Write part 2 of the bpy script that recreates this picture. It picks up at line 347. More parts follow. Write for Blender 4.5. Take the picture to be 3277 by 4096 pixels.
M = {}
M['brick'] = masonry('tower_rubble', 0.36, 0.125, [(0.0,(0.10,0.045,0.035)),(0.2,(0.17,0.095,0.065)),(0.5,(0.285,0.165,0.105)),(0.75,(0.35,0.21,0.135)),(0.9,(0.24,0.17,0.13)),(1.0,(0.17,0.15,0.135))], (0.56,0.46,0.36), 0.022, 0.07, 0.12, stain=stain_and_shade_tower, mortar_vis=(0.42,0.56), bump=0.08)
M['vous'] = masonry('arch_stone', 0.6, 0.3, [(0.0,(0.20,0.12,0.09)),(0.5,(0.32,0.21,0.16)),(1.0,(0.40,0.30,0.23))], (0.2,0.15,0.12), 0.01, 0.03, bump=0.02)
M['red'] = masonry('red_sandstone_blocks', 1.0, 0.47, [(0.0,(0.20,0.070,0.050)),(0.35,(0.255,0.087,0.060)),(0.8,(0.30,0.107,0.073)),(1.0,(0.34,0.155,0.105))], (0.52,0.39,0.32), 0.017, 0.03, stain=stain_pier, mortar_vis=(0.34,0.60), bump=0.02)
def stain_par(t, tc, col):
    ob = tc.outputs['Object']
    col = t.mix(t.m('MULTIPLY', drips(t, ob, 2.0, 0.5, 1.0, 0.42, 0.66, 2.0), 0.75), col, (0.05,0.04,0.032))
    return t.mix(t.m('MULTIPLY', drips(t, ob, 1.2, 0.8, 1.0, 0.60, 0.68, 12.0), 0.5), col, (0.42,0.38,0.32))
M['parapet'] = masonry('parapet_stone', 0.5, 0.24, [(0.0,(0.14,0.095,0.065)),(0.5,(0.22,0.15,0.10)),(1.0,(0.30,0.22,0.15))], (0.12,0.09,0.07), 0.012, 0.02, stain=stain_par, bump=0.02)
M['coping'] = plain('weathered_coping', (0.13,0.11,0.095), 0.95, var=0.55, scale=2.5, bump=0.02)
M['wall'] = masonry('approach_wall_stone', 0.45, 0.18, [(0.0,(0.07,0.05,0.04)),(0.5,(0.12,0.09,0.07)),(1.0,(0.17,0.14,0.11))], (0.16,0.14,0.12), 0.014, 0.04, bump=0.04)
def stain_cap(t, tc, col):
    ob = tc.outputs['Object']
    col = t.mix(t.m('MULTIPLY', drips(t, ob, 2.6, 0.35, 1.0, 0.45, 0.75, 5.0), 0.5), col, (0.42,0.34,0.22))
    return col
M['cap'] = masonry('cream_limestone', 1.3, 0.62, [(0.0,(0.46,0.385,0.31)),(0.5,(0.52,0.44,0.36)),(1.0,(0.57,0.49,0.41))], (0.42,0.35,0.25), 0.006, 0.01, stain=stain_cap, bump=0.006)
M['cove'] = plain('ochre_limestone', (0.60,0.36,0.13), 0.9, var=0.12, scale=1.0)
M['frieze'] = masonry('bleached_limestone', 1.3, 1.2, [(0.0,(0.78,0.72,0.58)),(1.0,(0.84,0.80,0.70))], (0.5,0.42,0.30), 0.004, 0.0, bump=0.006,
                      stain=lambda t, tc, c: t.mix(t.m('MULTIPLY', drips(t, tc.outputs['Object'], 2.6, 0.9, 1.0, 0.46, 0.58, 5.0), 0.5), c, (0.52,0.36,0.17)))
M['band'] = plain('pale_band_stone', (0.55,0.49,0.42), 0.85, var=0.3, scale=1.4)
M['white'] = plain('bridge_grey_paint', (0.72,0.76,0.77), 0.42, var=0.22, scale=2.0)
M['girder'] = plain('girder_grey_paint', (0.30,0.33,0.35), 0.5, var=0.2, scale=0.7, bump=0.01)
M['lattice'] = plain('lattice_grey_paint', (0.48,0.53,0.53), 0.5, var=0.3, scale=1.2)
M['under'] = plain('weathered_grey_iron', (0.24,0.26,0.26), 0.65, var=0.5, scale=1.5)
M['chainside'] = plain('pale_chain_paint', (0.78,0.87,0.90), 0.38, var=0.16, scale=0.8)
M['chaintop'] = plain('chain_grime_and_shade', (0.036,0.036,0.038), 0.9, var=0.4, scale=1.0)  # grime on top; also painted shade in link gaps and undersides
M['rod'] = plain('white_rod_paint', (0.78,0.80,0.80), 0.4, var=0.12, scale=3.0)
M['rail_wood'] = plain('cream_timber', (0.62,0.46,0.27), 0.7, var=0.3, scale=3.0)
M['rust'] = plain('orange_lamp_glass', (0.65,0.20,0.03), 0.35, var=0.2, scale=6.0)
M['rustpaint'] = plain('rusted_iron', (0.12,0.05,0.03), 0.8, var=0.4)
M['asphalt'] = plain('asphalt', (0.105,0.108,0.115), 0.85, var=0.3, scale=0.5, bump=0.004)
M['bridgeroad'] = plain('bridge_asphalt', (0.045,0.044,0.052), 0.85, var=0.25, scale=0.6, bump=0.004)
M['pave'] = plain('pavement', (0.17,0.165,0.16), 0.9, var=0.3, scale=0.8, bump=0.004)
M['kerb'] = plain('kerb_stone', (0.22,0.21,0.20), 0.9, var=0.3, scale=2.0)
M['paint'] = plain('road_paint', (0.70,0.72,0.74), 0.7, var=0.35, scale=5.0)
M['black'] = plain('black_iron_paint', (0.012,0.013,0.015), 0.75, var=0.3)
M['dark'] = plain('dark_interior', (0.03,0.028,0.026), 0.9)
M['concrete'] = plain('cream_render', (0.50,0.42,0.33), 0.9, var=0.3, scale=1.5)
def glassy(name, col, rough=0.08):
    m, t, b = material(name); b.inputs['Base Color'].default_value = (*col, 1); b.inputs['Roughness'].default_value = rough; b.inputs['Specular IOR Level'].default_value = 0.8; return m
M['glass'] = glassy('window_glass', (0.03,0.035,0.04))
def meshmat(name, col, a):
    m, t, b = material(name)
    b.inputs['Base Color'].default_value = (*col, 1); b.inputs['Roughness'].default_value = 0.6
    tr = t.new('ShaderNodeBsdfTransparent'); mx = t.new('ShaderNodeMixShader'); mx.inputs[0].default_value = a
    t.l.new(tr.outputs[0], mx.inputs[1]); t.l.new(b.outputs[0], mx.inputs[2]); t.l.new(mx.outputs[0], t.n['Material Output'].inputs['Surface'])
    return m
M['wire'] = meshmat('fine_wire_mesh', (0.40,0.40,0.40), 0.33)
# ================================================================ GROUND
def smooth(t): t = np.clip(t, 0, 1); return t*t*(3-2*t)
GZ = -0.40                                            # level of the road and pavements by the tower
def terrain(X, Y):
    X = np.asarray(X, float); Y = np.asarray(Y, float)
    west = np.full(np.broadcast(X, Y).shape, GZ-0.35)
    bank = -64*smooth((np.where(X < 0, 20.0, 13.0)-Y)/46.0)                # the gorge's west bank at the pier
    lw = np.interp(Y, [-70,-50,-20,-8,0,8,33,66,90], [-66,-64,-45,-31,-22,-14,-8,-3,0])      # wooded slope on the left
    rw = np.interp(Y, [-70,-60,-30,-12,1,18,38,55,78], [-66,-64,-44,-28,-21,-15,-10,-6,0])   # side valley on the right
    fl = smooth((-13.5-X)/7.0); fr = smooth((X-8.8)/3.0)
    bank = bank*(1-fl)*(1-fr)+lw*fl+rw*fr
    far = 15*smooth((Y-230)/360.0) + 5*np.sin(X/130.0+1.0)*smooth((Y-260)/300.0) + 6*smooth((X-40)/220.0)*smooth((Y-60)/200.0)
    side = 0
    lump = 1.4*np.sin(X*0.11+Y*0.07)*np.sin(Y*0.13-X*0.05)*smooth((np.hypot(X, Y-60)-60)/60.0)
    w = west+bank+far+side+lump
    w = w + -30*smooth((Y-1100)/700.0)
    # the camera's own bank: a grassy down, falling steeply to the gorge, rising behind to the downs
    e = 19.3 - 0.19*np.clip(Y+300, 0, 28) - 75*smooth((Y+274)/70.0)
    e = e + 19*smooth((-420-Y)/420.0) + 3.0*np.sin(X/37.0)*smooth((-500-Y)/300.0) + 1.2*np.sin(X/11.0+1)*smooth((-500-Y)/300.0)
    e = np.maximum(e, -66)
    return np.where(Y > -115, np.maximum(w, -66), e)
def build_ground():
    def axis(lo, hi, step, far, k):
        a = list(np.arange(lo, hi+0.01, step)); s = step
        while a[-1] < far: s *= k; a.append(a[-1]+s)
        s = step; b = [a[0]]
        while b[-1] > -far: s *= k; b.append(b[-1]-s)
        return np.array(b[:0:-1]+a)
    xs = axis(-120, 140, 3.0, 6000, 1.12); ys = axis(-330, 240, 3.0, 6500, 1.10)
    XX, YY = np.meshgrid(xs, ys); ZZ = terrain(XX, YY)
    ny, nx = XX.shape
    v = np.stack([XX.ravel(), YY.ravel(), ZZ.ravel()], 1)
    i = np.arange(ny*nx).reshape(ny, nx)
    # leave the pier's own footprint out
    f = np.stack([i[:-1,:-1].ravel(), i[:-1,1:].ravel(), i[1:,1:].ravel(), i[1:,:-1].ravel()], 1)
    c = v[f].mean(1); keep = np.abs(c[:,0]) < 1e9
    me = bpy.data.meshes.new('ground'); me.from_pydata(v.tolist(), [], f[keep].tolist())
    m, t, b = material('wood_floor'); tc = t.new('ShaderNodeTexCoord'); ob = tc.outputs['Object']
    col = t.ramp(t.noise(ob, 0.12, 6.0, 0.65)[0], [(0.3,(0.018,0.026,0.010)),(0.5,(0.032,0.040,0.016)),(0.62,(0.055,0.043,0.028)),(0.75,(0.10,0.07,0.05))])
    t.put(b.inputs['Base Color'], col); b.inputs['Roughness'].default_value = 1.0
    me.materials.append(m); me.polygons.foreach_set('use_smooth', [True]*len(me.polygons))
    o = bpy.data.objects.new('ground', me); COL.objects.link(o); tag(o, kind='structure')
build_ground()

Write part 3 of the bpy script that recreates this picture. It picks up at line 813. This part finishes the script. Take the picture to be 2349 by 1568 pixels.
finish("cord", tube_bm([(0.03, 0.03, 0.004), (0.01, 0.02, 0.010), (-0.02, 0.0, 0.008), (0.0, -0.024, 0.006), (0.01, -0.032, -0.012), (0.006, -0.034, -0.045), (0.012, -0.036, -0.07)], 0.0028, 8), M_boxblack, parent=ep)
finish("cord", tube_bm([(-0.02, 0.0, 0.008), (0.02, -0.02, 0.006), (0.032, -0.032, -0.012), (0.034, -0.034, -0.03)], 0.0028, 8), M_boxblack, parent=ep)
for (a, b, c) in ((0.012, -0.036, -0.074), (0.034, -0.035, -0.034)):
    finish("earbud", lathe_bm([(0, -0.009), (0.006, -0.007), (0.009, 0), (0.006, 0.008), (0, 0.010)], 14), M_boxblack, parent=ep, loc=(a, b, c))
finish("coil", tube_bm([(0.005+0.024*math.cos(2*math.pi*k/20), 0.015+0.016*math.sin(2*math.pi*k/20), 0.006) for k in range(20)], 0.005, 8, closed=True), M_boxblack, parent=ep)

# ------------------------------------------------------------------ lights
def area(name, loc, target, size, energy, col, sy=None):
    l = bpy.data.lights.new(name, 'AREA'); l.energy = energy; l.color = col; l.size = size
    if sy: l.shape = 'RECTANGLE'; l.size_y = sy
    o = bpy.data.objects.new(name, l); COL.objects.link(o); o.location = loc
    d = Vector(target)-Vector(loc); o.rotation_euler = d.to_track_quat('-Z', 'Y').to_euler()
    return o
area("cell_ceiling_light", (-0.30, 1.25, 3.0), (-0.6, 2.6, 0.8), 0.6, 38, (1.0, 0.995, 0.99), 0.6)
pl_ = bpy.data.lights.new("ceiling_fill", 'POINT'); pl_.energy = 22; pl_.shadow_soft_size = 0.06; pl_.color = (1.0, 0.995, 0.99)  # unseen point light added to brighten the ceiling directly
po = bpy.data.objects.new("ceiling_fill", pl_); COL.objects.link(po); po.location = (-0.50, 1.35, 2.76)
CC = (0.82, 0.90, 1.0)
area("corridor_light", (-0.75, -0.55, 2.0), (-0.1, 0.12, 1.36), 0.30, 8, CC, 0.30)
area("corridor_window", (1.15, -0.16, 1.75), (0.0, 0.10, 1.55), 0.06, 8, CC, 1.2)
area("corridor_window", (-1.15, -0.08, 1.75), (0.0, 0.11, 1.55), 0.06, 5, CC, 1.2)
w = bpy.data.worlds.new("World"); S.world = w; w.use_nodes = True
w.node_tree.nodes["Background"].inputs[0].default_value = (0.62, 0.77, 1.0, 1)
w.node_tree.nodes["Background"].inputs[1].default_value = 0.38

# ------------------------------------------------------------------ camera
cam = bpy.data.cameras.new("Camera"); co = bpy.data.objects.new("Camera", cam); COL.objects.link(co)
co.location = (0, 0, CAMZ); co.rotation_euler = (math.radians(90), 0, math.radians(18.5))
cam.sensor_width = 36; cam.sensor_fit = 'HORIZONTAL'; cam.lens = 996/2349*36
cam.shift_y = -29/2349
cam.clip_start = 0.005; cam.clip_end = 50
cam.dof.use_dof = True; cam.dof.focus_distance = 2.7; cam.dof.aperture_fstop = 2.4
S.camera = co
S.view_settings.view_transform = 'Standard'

THE PROBLEM:
Above are the records. Print exactly, and only, the lines from the line with "Write part 3" to the line with "closed=True), M_boxblack, parent=ep)", both inclusive.

ANSWER IN FULL:
Write part 3 of the bpy script that recreates this picture. It picks up at line 813. This part finishes the script. Take the picture to be 2349 by 1568 pixels.
finish("cord", tube_bm([(0.03, 0.03, 0.004), (0.01, 0.02, 0.010), (-0.02, 0.0, 0.008), (0.0, -0.024, 0.006), (0.01, -0.032, -0.012), (0.006, -0.034, -0.045), (0.012, -0.036, -0.07)], 0.0028, 8), M_boxblack, parent=ep)
finish("cord", tube_bm([(-0.02, 0.0, 0.008), (0.02, -0.02, 0.006), (0.032, -0.032, -0.012), (0.034, -0.034, -0.03)], 0.0028, 8), M_boxblack, parent=ep)
for (a, b, c) in ((0.012, -0.036, -0.074), (0.034, -0.035, -0.034)):
    finish("earbud", lathe_bm([(0, -0.009), (0.006, -0.007), (0.009, 0), (0.006, 0.008), (0, 0.010)], 14), M_boxblack, parent=ep, loc=(a, b, c))
finish("coil", tube_bm([(0.005+0.024*math.cos(2*math.pi*k/20), 0.015+0.016*math.sin(2*math.pi*k/20), 0.006) for k in range(20)], 0.005, 8, closed=True), M_boxblack, parent=ep)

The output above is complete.